Clothing retailer Accent Group has said it is under investigation by ASIC and has downgraded its half-year earnings guidance, with shares falling 13.4%.
ASIC is investigating Accent for potential insider trading of the company’s shares between 23 May and 10 June 2025. Accent’s brands include The Athlete’s Foot, Platypus, and Glue Store.
“The Company has received notices from ASIC requiring it to provide all reasonable assistance (including the production of documents) in connection with an ASIC investigation,” wrote Accent in an ASX announcement.
No charges have been filed and there are no specific allegations against Accent, the company said. “The Company has cooperated with ASIC and intends to continue to do so.”
According to Accent, ASIC has told the company to preserve communications from CEO Daniel Agostinelli, non-executive director Michael Hapgood, and another senior employee.
Accent said Agostinelli’s on-market share sales were pre-approved by the company’s then-chair David Gordon, and that Agostinelli has the board’s support as CEO. Hapgood has denied trading in Accent’s shares during the investigated time period.
Accent also lowered its earnings forecast for fiscal 2026’s second half. It now projects EBIT of A$23-28 million, down from the $30-35 million guidance it issued in February.
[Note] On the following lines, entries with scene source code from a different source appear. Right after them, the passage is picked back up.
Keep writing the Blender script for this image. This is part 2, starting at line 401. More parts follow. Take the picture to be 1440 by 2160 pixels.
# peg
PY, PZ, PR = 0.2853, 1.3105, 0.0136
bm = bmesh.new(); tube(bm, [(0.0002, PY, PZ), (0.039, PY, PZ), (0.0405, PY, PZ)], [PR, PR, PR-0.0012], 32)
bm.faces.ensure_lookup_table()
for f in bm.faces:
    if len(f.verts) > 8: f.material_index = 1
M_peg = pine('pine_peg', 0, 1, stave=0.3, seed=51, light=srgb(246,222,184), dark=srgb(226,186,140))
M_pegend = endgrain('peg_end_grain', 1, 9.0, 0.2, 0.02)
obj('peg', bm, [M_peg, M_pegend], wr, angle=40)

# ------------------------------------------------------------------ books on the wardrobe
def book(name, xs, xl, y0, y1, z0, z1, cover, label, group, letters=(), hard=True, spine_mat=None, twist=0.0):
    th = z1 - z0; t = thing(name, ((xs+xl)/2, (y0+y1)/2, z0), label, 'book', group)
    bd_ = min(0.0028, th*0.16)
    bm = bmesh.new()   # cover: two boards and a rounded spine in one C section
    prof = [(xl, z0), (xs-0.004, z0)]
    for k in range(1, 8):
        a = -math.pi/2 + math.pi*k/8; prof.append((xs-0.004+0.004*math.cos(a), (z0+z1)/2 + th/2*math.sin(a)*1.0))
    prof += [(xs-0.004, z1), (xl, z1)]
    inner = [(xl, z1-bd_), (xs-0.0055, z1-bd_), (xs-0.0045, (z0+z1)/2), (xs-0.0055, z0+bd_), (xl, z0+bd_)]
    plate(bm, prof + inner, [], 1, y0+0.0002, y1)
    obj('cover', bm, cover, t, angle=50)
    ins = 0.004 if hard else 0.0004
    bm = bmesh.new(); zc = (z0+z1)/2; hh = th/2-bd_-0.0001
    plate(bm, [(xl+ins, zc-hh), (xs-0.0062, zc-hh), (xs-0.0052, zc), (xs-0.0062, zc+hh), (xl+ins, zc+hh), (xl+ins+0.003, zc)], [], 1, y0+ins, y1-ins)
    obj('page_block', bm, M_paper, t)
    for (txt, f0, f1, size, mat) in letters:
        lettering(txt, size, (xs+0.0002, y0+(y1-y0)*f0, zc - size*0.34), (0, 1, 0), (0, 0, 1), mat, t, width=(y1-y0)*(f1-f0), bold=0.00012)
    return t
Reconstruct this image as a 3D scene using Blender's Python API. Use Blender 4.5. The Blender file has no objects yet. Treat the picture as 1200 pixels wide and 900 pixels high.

“Following the escalation in geopolitical tensions in late March, which contributed to higher fuel prices and a significant deterioration in consumer confidence, both sales and gross margin were adversely impacted during April,” it wrote.
Shares in Accent (ASX: AX1) were trading 13.4% lower at $0.54 by 3:15 pm AEST (5:15 am GMT). Its market capitalisation is $321.63 million.